— Aim of the exercise —
Of all the lines in the data below, how many contain "scene"? Report that number alone.
%%
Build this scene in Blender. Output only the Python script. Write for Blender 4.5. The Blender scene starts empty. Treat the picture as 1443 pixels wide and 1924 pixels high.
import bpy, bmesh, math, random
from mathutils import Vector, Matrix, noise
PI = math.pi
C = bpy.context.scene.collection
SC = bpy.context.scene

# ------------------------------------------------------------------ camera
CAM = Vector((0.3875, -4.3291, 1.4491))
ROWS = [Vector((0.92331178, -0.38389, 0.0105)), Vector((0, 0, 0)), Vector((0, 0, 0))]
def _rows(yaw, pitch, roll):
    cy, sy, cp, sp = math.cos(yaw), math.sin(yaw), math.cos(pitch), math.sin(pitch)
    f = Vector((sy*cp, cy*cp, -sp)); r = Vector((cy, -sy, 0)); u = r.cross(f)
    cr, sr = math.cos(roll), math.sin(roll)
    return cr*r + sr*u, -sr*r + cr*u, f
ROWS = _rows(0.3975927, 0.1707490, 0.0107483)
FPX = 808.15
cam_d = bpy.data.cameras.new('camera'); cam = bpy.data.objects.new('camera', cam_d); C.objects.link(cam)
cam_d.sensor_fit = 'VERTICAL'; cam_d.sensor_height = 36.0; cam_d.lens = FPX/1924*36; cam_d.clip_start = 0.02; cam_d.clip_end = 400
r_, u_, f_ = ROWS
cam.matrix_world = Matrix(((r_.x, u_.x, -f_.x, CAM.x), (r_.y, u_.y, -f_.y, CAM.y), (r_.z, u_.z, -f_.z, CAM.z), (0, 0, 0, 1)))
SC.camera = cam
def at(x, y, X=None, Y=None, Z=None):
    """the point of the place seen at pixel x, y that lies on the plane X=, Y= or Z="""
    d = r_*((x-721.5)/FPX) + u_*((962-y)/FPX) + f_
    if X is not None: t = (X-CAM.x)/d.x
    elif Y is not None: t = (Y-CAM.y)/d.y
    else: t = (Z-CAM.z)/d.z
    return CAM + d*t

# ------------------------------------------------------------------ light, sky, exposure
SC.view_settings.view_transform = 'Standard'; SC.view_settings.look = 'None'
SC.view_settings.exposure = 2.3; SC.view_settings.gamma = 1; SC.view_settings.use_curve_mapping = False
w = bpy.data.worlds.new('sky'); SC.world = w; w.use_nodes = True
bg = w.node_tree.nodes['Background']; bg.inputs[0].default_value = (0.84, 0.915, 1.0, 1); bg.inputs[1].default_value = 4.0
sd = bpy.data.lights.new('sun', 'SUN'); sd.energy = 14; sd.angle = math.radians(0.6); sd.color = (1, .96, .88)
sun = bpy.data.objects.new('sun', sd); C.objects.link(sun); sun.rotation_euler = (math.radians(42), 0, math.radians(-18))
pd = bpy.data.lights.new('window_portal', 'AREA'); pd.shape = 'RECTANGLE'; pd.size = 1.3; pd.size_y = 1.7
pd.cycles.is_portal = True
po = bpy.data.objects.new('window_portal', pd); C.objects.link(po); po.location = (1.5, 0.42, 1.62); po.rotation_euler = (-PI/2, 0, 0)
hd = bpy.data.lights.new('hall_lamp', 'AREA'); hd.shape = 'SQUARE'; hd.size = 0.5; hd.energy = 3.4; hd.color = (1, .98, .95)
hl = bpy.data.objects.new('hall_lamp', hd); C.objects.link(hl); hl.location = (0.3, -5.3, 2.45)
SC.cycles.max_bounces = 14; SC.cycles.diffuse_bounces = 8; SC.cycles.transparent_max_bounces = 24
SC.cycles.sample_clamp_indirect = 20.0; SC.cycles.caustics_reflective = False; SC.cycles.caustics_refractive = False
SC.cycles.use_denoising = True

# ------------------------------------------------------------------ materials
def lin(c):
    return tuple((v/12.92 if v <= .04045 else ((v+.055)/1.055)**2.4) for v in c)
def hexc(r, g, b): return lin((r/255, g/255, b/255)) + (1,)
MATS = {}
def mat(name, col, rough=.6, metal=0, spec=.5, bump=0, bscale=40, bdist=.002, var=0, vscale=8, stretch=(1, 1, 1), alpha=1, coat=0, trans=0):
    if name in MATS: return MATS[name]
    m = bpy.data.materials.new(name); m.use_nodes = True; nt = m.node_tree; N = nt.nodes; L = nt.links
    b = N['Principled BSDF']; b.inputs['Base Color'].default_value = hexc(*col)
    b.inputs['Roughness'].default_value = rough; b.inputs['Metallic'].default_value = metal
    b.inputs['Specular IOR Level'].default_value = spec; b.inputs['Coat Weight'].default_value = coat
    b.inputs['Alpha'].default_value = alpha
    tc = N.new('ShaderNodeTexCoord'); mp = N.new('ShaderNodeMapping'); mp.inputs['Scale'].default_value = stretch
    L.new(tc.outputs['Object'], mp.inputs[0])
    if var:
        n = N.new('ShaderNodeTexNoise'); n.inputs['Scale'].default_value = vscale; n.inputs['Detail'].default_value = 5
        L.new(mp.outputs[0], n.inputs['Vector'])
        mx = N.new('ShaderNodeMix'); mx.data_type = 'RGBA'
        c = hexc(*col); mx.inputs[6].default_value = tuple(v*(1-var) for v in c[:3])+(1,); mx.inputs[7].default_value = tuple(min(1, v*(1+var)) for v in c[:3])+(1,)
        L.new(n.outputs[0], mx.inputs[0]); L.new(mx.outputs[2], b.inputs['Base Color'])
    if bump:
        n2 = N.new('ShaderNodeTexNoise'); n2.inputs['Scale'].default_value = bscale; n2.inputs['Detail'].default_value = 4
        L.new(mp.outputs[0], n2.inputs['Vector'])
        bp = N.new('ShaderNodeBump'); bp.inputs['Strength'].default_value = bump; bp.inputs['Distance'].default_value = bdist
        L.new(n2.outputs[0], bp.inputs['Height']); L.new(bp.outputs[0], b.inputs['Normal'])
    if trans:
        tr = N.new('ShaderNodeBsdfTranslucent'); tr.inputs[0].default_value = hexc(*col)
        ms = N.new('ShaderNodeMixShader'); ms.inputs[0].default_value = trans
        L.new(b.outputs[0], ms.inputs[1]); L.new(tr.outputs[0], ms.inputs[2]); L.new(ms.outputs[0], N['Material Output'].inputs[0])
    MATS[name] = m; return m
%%
— Response for this exercise —
3